The European Union has reached a tentative deal to partially ban the use of a group of “super” greenhouse gases used in refrigeration and air conditioning.

Hydrofluorocarbons (HFCs) will be capped in 2015 and gradually phased down, with a target to achieve a 79% reduction by 2030.

HFCs are considered to be much more powerful than carbon dioxide in terms of the impact on global warming, accounting for around 2% of EU greenhouse gas emissions.

Under the deal, the EU will also ban the use of HFCs in new equipment in some business sectors and will be banned in new commercial refrigeration by 2022. Very high global warming potential HFCs – over 2,500 times more potent than CO2 – would no longer be used to service and maintain refrigeration equipment from 2020.

EU Climate Commissioner Connie Hedegaard tweeted: “Very important deal reached today on #Fgases.

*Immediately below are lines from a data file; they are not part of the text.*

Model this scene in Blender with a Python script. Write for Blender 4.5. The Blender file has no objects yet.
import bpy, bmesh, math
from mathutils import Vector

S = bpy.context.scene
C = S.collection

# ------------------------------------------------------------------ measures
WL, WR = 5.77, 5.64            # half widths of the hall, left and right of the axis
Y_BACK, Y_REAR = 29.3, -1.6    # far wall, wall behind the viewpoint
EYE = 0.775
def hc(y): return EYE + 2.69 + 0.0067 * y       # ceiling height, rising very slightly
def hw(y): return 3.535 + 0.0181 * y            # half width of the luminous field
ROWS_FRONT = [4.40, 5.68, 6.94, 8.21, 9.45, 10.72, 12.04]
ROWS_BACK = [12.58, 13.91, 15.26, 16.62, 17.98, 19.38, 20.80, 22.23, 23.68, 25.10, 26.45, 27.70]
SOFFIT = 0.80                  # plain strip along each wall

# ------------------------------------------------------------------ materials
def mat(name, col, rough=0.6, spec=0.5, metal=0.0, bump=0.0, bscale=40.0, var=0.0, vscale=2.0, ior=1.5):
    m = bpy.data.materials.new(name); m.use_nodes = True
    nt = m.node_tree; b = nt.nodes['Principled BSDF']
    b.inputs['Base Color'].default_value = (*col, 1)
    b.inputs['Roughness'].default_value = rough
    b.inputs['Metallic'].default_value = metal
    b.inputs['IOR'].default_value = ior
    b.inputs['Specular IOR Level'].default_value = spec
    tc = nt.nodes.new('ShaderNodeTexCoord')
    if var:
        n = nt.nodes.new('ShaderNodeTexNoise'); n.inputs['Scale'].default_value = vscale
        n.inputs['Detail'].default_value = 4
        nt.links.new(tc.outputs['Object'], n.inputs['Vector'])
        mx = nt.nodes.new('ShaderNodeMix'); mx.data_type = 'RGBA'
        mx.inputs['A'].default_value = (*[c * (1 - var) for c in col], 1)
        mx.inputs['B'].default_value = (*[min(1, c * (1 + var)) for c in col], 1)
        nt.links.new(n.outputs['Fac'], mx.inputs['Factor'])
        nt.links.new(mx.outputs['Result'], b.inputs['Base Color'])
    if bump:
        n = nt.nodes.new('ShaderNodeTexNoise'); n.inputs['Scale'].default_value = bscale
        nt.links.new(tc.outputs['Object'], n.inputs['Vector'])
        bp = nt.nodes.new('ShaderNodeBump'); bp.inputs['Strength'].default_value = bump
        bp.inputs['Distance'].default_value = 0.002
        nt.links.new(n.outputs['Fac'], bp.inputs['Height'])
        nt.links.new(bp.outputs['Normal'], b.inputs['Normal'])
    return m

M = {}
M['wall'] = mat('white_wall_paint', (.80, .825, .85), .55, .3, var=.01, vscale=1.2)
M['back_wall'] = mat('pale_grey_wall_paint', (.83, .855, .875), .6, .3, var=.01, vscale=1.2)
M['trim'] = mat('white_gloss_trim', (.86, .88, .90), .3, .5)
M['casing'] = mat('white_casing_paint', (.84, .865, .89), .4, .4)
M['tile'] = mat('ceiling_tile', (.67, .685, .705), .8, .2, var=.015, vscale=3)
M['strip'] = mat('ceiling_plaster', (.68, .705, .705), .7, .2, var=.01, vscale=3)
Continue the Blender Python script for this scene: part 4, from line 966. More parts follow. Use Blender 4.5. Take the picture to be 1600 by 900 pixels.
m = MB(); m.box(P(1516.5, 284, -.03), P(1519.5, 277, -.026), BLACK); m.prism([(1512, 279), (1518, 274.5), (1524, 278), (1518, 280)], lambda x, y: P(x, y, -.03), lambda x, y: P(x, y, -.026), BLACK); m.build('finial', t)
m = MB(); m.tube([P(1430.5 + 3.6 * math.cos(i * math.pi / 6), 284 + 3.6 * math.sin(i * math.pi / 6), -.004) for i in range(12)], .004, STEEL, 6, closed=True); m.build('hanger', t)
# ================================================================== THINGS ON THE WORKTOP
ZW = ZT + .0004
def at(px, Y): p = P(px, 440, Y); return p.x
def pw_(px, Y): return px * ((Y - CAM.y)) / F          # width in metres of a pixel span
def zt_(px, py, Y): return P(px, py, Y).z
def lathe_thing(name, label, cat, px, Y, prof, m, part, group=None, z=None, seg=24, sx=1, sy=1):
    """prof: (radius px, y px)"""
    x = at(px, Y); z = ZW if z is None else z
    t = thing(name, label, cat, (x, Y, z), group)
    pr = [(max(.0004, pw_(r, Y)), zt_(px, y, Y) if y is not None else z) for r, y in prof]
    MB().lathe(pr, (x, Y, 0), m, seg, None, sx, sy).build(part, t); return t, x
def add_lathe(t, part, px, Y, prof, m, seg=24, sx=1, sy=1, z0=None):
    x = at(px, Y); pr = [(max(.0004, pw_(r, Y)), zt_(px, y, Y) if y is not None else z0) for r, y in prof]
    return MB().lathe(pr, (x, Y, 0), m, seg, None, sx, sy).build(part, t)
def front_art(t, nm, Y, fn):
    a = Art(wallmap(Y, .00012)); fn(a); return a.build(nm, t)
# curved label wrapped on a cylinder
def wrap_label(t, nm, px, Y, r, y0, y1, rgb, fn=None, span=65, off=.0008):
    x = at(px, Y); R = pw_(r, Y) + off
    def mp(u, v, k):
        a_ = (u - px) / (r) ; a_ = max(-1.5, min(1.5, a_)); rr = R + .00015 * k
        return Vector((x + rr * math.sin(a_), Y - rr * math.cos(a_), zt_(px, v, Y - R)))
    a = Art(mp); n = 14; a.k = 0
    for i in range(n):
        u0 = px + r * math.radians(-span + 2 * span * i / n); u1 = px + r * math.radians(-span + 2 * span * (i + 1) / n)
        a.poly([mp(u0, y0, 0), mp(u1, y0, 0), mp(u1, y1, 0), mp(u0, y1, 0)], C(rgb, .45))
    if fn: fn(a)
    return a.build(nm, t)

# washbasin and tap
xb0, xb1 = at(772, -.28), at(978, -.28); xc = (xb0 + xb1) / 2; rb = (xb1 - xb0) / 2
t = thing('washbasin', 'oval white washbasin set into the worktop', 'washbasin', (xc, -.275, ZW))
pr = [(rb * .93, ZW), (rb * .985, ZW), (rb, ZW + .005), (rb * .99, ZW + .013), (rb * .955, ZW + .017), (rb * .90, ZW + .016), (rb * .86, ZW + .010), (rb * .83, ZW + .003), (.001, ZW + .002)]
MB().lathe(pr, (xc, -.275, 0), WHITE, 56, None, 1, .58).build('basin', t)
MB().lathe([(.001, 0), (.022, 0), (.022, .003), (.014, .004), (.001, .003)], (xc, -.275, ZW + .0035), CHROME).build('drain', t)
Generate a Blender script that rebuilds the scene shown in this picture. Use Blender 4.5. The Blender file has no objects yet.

This will deliver substantial emissions reductions and ensure innovation.”

She added: “The #Fgases deal will give renewed political momentum to come to a global agreement on phasing down #Fgases.”

F-gases or fluorinated greenhouse gases are a group of chemicals containing fluorine and contribute to a global greenhouse effect.

London-based Environmental Investigation Agency (EIA) welcomed the news as a “progressive and encouraging victory” in the wider fight against climate change.

Clare Perry, Head of EIA’s Global Environment Campaign said: “This is the beginning of the end for HFCs in Europe – at least now the industries involved will be able to see which way the wind is blowing and invest in cleaner, greener alternatives.”

The draft legislation has to be approved by Member State representatives and formally approved by the European Parliament and Council before being adopted early next year.

Earlier this year the European Committee’s Environment Committee backed draft rules where businesses that use banned F-gases would be charged a fee of up to €10 per tonne of CO2.